I do, however, believe that one can take something more permanent than a photo-op from the experience. My friend is right – MUNs do cultivate in their more sincere participants a feeling of responsibility, an idea of the connectedness of the world and how one’s actions in a council room can affect millions of lives. These conventions ‘dress up’ the everyday, ordinary practice of reading the newspaper or tuning into international events, and make them desirable, things that lead to a better chance of victory in what is, at the end of the day, a competition for ‘best delegate’. For kids who enter that contest at least three times a year (and in DU, certainly more often, with every college putting up its own MUN), the pursuit of this knowledge becomes a regular activity – regular enough that they may, at the end of those few months of frenzied MUNning – have a fairly good grasp of at least one or two countries’ stances on various issues of ‘international importance’.
And there’s nothing quite like the feeling of throwing your weight behind a ‘foreign’ opinion, and finding, surprisingly maybe, that you can empathize with it. For instance, my friend A was assigned to represent Somalia at a MUN convention. Her reading on the country exposed her to their policies on prostitution, which, she discovered, were much more ‘advanced’ and enlightened than India, a country more economically ‘developed’. As a representative of the Philippines in another convention, she was given the opportunity to read up on the history of a country that Indian students rarely, if ever, encounter in their textbooks. The concept of ‘comfort women’ in particular touched and troubled her, and she took up issues of women’s rights with a conviction and passion that was quite amazing.

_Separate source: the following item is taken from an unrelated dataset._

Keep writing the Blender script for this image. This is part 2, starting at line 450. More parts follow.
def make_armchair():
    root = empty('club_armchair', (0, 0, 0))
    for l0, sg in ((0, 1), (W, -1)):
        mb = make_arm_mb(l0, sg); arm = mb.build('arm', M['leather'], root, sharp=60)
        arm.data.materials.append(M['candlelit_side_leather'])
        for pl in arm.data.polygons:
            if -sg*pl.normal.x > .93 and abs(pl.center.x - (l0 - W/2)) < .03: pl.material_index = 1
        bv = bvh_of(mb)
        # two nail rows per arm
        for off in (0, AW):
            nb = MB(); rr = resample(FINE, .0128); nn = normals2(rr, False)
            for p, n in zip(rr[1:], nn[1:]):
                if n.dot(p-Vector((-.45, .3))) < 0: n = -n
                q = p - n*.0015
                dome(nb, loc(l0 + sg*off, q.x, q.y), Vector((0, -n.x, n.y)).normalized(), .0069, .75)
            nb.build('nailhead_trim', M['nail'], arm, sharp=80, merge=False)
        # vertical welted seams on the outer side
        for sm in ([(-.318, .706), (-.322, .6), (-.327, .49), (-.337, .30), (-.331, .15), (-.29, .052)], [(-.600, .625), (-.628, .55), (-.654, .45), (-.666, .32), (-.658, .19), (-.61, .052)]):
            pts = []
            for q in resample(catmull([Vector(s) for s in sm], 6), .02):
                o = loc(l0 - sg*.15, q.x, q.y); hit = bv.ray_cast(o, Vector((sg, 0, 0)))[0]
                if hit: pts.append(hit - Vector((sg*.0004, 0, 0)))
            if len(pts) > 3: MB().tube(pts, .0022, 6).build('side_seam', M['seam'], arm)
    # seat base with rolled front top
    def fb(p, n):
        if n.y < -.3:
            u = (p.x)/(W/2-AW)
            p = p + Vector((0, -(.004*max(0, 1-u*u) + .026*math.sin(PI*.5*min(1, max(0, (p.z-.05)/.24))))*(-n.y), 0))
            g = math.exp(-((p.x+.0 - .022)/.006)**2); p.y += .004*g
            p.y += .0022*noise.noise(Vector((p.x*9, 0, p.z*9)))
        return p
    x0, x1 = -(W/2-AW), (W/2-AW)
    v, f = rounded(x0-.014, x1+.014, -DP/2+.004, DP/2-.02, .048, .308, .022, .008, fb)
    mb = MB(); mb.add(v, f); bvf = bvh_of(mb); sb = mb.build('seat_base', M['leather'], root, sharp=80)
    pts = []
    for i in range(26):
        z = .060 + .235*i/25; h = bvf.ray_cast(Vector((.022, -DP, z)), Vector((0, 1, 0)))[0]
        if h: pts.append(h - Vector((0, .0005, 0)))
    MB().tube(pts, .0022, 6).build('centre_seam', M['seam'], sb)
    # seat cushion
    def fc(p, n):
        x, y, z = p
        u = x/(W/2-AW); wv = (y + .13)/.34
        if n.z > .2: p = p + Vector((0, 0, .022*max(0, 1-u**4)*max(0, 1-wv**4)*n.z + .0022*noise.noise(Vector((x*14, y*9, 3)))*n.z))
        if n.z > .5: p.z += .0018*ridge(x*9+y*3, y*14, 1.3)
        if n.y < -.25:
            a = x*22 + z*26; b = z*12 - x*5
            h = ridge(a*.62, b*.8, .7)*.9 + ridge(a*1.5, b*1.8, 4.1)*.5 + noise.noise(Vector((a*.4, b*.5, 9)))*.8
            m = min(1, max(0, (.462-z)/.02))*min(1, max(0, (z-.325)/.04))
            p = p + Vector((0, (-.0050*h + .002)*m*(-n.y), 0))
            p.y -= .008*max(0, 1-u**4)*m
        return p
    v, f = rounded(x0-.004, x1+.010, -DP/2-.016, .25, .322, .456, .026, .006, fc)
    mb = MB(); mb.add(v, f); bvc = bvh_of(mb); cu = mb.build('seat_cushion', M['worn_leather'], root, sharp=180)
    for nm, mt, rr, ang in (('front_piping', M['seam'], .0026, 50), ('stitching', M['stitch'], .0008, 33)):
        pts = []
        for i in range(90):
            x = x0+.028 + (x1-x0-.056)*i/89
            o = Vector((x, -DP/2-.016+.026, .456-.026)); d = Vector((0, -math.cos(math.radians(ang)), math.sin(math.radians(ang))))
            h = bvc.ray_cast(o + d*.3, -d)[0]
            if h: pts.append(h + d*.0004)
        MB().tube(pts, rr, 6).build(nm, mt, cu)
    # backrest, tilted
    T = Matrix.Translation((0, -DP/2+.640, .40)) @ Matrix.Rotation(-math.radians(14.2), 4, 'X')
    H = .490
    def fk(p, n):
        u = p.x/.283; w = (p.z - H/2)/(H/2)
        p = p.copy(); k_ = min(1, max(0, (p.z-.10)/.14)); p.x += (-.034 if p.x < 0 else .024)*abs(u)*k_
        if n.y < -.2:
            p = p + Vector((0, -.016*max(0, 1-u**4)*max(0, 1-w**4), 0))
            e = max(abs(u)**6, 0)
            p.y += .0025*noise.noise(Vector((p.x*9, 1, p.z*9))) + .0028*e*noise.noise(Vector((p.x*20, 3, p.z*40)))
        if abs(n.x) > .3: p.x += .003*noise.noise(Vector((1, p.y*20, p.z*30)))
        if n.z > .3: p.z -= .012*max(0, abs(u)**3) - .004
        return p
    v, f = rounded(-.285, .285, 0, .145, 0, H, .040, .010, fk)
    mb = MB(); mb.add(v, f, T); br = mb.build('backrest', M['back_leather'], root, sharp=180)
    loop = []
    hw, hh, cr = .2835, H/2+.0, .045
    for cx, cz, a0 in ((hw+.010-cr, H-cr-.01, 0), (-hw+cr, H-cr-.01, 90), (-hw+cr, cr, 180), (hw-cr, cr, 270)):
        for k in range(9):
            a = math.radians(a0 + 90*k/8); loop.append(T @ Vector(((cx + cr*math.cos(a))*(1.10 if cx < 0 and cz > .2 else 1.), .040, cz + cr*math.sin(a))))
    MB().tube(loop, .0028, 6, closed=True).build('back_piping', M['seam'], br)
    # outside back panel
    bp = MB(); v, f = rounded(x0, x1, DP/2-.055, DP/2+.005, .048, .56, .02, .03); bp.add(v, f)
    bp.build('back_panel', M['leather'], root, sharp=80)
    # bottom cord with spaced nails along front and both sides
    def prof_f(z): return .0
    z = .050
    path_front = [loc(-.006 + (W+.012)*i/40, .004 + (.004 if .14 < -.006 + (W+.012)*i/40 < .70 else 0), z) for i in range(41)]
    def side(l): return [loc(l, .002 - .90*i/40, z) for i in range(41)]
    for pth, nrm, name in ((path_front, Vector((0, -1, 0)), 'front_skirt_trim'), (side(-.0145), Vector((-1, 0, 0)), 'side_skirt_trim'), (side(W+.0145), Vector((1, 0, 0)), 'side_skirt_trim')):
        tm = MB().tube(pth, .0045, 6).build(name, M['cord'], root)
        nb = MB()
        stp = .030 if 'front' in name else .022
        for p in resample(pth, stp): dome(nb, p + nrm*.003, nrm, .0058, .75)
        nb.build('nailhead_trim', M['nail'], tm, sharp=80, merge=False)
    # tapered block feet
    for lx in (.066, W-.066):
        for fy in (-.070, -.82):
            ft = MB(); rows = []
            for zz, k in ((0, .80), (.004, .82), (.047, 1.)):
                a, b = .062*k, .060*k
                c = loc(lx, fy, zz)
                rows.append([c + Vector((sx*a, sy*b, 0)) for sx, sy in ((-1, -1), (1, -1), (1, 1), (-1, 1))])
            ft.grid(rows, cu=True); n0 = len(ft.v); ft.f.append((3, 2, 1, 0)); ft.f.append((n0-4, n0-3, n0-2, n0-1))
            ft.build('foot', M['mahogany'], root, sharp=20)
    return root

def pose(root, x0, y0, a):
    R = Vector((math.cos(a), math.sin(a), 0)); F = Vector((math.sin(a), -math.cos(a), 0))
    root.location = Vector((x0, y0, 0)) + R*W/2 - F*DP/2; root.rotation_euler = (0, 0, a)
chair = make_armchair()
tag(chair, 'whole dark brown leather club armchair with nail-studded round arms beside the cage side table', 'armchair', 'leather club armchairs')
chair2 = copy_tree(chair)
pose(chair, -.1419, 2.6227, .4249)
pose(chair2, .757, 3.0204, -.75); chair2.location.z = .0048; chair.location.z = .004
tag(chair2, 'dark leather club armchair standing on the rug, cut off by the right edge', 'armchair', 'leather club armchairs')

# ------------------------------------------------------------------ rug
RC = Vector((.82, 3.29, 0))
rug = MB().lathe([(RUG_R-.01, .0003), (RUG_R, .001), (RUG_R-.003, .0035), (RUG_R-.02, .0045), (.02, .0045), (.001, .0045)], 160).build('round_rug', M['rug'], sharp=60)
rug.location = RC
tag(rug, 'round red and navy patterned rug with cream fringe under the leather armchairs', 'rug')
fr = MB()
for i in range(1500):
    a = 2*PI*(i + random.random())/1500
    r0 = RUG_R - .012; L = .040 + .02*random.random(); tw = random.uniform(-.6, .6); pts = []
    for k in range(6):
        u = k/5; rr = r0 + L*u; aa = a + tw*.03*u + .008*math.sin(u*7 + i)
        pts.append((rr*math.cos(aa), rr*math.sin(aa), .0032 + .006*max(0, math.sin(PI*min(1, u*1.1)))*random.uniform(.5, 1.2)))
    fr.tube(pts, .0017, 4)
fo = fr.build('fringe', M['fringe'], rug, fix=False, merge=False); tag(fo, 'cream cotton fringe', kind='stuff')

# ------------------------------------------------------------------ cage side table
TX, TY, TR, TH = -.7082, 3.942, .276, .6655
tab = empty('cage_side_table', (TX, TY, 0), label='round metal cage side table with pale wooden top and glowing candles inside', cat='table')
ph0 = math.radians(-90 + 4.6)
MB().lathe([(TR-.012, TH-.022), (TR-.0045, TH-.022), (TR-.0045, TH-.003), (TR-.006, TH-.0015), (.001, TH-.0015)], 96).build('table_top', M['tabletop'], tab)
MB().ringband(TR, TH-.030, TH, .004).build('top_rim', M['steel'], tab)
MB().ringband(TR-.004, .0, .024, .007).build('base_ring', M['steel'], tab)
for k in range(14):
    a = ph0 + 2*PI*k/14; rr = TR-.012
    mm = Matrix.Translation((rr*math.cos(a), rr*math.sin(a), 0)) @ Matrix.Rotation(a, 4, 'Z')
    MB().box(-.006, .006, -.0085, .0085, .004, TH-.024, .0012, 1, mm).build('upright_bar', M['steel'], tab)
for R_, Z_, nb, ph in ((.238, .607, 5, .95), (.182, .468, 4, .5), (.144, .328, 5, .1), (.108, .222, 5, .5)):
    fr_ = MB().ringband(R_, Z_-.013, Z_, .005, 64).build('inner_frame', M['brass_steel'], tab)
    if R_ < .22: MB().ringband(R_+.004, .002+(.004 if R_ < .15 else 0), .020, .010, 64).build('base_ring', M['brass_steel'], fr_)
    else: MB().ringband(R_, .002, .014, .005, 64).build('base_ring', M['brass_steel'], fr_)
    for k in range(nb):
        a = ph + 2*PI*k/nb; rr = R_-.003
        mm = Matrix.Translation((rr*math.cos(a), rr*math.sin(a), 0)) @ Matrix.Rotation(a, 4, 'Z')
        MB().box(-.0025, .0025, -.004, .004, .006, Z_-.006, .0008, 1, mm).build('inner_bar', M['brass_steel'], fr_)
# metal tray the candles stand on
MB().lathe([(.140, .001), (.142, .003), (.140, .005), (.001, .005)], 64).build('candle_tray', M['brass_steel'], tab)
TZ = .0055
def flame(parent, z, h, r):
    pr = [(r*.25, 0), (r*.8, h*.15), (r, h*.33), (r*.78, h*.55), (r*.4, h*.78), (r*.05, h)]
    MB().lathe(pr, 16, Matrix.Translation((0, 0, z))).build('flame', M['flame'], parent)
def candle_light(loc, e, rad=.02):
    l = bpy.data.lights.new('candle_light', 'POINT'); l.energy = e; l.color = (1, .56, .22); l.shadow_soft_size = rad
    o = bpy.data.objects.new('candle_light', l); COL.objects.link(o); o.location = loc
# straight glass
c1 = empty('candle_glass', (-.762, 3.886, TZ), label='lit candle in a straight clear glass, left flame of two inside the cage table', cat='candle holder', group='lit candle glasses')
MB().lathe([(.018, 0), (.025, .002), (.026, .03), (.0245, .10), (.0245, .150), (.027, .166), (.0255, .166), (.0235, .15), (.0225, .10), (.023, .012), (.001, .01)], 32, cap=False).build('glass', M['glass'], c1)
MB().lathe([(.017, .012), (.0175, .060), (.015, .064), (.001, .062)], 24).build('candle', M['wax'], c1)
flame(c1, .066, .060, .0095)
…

I think MUNs give the opportunity of learning, first hand, that the world truly is an interconnected place, that decisions made by one delegate can alter lives in another country altogether. It’s about lobbying, having people on your side when you want to make a change, and that means reaching out and trying to understand where they are coming from. What history has taught them, and in return, what that history can teach you.
So yes, some of my friends might sneer and call MUNning a ‘dress up’ game; it is a dress up game, but it is also much more. All good dress up games are more, eventually. They teach us about the importance of thinking like another person, of putting yourself in someone else’s shoes, and thus, slowly, quietly, subtly, they teach you the importance of being willing to care about someone who is, at the end of the day, not all that different from yourself.